The documents are being released at a politically delicate time for the U.S. and Saudi Arabia, two nations that have forged a strategic — if difficult — alliance, particularly on counterterrorism matters. The Biden administration in February released an intelligence assessment implicating Crown Prince Mohammed bin Salman in the 2018 killing of U.S.-based journalist Jamal Khashoggi but drew criticism from Democrats for avoiding a direct punishment of the crown prince himself.

Regarding Sept. 11, there has been speculation of official involvement since shortly after the attacks, when it was revealed that 15 of the 19 attackers were Saudis. Osama bin Laden, the leader of al-Qaida at the time, was from a prominent family in the kingdom.

The U.S. investigated some Saudi diplomats and others with Saudi government ties who knew hijackers after they arrived in the U.S., according to documents that have already been declassified.

Still, the 9/11 Commission report found “no evidence that the Saudi government as an institution or senior Saudi officials individually funded” the attacks that al-Qaida masterminded. But the commission also noted “the likelihood” that Saudi government-sponsored charities did.

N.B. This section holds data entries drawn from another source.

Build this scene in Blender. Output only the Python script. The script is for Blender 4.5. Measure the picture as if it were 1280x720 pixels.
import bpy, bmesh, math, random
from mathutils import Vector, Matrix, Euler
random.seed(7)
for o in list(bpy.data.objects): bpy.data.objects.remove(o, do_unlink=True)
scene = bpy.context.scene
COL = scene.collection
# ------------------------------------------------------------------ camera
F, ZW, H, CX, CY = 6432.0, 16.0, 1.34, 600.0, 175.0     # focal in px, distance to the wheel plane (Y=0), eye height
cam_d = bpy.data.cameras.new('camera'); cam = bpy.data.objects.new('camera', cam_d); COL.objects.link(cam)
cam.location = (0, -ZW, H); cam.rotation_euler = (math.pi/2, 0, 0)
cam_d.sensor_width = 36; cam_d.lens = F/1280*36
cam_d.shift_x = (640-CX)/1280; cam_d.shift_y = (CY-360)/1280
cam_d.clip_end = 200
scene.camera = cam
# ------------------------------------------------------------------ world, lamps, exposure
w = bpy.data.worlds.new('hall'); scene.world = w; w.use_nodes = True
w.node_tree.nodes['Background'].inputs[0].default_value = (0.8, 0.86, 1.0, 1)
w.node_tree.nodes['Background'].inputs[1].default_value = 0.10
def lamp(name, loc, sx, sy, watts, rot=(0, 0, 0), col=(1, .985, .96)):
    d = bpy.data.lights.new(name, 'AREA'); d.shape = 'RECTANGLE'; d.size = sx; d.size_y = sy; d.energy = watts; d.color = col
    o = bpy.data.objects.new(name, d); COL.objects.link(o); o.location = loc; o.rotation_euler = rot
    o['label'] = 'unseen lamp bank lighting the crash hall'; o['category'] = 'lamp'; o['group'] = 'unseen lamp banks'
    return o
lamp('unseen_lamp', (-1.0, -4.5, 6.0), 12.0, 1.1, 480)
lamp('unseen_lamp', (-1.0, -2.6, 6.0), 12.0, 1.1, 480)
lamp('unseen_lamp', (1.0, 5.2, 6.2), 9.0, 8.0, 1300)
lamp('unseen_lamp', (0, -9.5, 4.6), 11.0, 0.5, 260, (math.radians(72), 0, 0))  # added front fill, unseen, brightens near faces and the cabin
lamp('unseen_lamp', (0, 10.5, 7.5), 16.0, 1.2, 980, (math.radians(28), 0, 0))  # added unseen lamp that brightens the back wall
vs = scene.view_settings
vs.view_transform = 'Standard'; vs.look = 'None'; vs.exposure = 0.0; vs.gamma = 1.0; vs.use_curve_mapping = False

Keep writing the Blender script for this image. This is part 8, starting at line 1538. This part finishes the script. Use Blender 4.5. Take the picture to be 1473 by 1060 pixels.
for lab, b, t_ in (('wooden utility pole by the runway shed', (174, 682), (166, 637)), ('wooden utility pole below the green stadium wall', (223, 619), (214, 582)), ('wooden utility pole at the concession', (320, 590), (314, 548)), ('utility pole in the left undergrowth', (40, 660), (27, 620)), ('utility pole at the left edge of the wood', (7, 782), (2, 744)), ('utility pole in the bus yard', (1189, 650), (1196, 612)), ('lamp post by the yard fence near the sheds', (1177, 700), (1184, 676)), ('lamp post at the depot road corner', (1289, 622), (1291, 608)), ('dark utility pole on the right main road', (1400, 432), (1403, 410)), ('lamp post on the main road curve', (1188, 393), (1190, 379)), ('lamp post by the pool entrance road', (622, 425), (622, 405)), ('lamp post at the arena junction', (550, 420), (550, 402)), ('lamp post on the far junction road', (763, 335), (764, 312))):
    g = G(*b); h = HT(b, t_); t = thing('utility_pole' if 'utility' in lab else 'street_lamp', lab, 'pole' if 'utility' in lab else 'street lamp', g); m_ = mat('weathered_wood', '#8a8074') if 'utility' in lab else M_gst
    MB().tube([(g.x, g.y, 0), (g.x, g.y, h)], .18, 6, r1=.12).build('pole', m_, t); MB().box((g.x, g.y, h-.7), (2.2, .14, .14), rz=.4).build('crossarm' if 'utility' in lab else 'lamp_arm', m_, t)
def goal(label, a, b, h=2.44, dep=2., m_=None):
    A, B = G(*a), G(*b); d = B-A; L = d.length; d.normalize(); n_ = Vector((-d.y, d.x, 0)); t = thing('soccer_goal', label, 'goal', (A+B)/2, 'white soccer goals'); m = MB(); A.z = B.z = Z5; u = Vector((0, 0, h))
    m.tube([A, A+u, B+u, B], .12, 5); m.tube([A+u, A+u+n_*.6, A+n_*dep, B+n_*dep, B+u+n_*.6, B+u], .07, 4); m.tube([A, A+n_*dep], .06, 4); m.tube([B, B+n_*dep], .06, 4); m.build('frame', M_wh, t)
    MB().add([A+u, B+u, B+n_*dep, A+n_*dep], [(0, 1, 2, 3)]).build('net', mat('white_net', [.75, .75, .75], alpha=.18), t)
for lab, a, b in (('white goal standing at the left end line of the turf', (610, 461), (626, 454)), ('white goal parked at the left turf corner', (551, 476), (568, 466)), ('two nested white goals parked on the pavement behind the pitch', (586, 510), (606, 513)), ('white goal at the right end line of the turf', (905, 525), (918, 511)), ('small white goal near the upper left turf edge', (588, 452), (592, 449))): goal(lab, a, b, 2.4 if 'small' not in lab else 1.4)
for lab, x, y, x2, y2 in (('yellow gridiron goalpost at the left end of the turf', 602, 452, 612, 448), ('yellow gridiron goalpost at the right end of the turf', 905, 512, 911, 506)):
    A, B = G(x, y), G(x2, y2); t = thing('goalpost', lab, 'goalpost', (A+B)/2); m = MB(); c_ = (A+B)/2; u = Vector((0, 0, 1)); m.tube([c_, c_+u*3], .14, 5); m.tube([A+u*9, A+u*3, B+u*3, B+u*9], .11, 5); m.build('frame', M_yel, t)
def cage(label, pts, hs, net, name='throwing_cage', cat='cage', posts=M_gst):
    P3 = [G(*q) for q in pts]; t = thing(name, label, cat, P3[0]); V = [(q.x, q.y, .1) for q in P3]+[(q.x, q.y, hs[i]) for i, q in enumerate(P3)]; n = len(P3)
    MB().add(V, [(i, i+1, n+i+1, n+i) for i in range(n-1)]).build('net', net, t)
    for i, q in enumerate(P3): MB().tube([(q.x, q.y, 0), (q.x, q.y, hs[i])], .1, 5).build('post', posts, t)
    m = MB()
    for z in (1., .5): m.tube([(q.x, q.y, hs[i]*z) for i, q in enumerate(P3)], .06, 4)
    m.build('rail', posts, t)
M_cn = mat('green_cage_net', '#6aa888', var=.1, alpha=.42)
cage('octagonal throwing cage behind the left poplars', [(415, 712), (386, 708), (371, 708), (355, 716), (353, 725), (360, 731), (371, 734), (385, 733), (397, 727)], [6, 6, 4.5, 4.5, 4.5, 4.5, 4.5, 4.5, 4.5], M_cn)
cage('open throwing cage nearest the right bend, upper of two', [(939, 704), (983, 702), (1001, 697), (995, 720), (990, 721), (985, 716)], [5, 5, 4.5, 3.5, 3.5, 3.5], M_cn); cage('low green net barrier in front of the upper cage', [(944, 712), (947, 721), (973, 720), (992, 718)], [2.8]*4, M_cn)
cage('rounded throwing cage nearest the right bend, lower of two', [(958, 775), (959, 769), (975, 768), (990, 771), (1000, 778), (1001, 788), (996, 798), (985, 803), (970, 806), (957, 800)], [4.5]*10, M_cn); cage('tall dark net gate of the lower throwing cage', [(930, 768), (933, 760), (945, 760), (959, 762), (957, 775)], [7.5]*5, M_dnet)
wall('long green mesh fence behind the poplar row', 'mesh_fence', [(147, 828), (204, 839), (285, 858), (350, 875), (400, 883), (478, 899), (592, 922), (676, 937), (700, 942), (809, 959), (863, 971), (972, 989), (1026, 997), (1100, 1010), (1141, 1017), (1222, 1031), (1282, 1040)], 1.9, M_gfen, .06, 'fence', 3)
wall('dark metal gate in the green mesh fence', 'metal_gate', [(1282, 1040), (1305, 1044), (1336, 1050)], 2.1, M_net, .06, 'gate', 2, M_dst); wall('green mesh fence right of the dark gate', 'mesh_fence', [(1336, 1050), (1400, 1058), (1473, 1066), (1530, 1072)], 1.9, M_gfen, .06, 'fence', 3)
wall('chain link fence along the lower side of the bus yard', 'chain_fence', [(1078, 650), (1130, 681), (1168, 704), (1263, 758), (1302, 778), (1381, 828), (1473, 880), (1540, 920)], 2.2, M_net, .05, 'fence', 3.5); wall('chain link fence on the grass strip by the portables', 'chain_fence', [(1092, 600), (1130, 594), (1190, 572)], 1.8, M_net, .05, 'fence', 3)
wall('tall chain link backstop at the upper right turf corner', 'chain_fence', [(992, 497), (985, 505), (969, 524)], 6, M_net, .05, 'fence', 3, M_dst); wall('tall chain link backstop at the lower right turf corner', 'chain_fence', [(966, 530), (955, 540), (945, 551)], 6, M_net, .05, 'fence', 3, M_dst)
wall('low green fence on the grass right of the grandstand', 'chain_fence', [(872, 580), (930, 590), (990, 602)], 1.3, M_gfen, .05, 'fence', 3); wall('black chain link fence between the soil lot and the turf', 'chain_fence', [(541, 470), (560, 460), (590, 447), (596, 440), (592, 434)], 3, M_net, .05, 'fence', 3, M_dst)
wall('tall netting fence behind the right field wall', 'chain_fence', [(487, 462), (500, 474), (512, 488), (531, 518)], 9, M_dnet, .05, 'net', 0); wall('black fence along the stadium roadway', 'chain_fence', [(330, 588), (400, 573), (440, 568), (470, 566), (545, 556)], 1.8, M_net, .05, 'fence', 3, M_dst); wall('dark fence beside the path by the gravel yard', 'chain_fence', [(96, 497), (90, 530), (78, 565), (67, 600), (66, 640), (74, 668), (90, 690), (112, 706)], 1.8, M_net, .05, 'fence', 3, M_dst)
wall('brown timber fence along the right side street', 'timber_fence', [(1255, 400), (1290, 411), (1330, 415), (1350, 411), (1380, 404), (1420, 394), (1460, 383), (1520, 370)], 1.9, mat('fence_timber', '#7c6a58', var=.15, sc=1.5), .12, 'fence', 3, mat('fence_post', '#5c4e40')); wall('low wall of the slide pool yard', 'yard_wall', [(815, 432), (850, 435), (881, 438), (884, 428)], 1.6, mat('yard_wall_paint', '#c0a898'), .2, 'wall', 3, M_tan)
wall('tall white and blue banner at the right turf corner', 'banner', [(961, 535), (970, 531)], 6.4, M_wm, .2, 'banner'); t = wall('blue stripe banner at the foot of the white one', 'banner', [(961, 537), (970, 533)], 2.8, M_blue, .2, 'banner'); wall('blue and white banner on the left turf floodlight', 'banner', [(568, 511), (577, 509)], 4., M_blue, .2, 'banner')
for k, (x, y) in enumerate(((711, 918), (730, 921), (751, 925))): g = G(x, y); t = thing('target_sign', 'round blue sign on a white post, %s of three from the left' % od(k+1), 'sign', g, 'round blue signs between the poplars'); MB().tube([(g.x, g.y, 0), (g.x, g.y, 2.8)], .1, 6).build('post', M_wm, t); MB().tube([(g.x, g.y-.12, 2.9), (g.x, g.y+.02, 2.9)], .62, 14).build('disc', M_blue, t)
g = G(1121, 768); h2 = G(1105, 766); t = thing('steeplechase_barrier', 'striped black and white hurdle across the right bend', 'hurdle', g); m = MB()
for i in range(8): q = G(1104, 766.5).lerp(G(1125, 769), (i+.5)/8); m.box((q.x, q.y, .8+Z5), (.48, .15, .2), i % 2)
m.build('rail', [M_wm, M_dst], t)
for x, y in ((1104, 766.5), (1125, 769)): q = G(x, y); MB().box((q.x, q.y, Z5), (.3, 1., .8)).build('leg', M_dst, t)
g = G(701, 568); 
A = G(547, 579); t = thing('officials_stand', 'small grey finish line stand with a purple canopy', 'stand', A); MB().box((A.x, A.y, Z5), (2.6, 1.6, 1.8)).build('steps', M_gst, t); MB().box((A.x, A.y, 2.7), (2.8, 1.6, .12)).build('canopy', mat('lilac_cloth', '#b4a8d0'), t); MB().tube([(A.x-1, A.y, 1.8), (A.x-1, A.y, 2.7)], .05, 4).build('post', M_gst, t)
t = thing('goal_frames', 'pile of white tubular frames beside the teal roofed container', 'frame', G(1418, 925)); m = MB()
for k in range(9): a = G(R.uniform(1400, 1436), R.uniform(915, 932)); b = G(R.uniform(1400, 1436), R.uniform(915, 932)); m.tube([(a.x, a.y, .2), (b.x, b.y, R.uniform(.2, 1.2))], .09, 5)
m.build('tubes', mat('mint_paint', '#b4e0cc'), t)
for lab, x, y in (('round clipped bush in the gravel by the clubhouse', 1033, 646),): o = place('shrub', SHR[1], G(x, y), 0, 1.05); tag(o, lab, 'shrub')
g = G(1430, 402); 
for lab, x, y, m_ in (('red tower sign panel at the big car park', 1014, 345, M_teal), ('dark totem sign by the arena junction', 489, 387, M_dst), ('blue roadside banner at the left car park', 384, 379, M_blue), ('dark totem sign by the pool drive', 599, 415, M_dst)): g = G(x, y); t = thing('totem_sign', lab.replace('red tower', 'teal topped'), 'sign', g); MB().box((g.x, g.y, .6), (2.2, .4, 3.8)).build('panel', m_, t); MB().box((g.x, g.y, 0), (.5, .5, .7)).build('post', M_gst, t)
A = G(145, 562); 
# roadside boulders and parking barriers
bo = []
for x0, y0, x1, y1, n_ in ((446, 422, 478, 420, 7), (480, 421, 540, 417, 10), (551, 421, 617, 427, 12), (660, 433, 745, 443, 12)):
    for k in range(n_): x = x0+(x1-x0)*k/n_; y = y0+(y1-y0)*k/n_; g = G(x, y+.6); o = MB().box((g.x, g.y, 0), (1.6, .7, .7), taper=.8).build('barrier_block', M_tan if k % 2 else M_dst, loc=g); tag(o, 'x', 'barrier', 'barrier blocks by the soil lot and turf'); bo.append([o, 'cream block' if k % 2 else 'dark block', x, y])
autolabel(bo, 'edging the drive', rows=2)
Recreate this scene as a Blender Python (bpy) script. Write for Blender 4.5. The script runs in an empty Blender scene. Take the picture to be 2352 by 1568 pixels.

Particular scrutiny has centered on the first two hijackers to arrive in the U.S., Nawaf al-Hazmi and Khalid al-Mihdhar. In February 2000, shortly after their arrival in southern California, they encountered at a halal restaurant a Saudi national named Omar al-Bayoumi who helped them find and lease an apartment in San Diego, had ties to the Saudi government and had earlier attracted FBI scrutiny.